PROBLEM TO WORK ON: Hand back each line, unchanged, from the top down to the line where "R = math.radians" sits.

INFORMATION PROVIDED:

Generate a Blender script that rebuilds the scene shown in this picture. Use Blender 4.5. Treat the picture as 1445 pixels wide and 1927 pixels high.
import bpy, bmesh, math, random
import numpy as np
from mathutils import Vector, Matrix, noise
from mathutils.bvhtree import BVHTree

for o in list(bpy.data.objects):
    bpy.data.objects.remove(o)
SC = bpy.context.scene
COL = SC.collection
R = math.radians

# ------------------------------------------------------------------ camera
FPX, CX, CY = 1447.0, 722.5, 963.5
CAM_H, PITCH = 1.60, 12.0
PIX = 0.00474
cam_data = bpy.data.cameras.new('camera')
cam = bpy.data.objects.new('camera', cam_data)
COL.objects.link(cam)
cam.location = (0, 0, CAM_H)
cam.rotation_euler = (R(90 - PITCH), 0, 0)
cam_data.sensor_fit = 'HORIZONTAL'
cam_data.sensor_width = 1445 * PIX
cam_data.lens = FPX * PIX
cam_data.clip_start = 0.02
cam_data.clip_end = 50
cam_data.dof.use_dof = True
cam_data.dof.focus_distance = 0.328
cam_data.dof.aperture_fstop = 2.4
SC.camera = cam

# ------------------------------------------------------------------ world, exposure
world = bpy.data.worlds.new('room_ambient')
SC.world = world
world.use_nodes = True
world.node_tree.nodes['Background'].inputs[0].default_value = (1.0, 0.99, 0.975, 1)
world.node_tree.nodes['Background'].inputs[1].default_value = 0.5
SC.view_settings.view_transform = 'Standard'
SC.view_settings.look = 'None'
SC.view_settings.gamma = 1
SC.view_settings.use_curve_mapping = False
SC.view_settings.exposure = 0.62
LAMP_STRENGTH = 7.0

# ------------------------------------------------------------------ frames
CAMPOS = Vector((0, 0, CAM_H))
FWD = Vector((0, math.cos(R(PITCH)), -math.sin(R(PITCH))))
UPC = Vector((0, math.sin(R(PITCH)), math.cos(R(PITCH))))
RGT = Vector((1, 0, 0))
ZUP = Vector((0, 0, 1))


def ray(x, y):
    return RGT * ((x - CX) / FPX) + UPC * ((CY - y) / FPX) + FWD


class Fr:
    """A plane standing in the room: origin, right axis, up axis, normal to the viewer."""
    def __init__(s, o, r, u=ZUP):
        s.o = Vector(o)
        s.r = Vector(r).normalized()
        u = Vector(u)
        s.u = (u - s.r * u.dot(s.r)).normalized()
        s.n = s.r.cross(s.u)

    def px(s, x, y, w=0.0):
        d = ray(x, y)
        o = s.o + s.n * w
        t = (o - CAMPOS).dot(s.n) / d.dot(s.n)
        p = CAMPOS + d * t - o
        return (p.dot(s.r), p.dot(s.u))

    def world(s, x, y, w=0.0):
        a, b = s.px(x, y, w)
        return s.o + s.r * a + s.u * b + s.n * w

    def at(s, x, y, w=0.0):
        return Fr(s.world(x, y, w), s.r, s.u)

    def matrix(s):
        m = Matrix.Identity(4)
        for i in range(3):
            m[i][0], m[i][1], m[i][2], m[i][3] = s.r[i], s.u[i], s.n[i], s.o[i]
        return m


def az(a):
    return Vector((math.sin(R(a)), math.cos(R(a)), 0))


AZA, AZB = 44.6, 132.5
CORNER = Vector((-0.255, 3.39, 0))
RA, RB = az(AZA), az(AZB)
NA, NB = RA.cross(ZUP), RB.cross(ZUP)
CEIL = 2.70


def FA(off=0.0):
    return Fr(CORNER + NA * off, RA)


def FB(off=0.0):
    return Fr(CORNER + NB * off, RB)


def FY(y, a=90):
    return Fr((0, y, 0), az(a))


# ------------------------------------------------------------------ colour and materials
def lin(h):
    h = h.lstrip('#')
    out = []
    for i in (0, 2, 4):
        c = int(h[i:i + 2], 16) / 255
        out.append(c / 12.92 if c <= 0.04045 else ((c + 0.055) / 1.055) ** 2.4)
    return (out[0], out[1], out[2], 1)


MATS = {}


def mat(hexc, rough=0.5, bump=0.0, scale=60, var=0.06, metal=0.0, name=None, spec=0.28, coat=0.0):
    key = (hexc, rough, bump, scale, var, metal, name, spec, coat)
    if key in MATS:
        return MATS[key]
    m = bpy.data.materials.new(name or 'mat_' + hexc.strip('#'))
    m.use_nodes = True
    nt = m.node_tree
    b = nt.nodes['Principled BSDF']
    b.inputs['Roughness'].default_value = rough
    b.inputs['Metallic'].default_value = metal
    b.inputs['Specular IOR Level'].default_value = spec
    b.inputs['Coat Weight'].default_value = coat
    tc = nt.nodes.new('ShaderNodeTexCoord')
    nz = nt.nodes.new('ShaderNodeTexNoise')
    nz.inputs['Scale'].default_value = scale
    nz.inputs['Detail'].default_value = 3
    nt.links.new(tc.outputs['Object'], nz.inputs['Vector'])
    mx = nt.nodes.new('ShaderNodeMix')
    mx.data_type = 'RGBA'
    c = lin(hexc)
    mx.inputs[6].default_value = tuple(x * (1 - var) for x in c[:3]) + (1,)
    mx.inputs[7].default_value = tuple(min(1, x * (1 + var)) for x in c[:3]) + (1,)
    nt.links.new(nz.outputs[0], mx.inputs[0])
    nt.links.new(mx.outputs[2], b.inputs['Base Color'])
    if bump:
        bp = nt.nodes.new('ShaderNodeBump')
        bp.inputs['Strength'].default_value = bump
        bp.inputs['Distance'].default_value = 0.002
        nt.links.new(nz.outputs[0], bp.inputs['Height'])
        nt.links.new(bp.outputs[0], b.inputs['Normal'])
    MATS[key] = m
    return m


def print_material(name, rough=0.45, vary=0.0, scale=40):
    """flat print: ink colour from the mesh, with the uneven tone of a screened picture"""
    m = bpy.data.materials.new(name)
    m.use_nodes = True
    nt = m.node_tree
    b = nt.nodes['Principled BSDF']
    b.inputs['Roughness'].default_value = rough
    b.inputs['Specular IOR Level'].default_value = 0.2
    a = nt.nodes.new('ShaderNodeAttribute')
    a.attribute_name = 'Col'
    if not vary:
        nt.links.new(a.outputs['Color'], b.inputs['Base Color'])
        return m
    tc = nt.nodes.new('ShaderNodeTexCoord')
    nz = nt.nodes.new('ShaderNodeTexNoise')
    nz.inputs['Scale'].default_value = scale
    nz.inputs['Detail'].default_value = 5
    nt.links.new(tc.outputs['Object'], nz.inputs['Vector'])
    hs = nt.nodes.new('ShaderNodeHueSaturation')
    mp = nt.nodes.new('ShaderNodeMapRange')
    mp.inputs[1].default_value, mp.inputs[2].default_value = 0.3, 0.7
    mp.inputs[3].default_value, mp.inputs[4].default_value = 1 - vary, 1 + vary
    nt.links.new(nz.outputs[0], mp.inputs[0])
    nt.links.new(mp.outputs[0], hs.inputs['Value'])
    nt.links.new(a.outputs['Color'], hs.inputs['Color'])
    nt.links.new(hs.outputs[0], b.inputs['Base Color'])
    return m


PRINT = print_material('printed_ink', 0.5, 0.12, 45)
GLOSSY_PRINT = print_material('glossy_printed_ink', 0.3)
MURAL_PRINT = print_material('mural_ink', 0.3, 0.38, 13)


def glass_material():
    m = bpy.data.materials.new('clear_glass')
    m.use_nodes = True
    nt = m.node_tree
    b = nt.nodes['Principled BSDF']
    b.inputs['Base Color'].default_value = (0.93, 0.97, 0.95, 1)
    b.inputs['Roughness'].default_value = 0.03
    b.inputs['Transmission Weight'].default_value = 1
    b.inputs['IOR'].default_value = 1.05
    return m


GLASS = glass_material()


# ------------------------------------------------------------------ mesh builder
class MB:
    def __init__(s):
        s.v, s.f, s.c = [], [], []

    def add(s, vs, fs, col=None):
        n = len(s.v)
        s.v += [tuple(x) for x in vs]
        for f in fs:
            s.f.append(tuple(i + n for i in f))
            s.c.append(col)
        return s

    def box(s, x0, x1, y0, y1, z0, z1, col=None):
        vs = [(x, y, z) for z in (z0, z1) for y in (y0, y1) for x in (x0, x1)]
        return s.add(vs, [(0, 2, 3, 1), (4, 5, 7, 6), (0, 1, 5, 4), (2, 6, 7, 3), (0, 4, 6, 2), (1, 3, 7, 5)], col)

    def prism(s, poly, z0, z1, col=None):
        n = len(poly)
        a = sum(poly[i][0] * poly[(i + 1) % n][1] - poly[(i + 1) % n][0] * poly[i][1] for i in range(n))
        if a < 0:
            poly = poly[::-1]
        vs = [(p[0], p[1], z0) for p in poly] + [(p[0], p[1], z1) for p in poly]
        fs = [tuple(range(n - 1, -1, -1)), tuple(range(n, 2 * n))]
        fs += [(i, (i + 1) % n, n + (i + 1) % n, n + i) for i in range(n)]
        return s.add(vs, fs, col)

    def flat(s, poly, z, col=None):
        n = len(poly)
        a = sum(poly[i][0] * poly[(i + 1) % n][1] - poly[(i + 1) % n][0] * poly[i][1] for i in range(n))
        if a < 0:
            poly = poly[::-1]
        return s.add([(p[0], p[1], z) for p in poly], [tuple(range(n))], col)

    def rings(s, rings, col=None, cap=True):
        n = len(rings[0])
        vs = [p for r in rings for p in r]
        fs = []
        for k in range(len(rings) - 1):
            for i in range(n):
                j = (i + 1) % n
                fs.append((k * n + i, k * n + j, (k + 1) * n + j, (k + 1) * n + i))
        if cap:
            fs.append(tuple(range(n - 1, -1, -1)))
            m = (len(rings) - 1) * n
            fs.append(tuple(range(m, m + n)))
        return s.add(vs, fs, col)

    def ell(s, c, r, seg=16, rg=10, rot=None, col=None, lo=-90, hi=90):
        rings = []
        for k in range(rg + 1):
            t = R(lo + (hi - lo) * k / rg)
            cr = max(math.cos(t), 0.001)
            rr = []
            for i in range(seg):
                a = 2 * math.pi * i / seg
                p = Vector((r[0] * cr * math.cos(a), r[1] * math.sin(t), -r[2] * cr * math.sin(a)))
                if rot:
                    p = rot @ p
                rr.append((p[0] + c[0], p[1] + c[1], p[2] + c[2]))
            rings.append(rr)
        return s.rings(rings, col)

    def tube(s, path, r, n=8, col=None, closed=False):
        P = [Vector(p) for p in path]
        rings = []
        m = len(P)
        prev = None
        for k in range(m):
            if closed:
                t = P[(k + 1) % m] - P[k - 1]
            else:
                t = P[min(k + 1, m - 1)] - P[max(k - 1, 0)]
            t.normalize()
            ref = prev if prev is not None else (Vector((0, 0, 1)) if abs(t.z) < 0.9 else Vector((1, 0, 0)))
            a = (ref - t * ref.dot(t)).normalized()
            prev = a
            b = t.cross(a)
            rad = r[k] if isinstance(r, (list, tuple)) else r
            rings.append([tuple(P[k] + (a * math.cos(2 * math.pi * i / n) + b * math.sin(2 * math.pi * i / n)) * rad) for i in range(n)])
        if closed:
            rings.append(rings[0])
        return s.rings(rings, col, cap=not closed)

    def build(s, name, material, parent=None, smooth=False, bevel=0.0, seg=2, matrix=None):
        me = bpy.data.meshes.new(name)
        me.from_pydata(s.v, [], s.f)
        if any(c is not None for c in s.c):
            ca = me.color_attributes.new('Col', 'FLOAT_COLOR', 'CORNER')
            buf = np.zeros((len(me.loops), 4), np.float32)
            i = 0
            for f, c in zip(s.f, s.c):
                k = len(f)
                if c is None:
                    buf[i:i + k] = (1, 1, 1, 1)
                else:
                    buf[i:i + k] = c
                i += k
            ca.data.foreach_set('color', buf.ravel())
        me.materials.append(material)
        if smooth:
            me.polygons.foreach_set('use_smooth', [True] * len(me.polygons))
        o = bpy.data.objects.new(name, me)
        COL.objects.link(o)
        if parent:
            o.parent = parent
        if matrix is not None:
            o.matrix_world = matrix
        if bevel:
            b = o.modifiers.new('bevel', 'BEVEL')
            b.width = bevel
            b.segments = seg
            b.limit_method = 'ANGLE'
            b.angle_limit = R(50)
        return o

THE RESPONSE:
Generate a Blender script that rebuilds the scene shown in this picture. Use Blender 4.5. Treat the picture as 1445 pixels wide and 1927 pixels high.
import bpy, bmesh, math, random
import numpy as np
from mathutils import Vector, Matrix, noise
from mathutils.bvhtree import BVHTree

for o in list(bpy.data.objects):
    bpy.data.objects.remove(o)
SC = bpy.context.scene
COL = SC.collection
R = math.radians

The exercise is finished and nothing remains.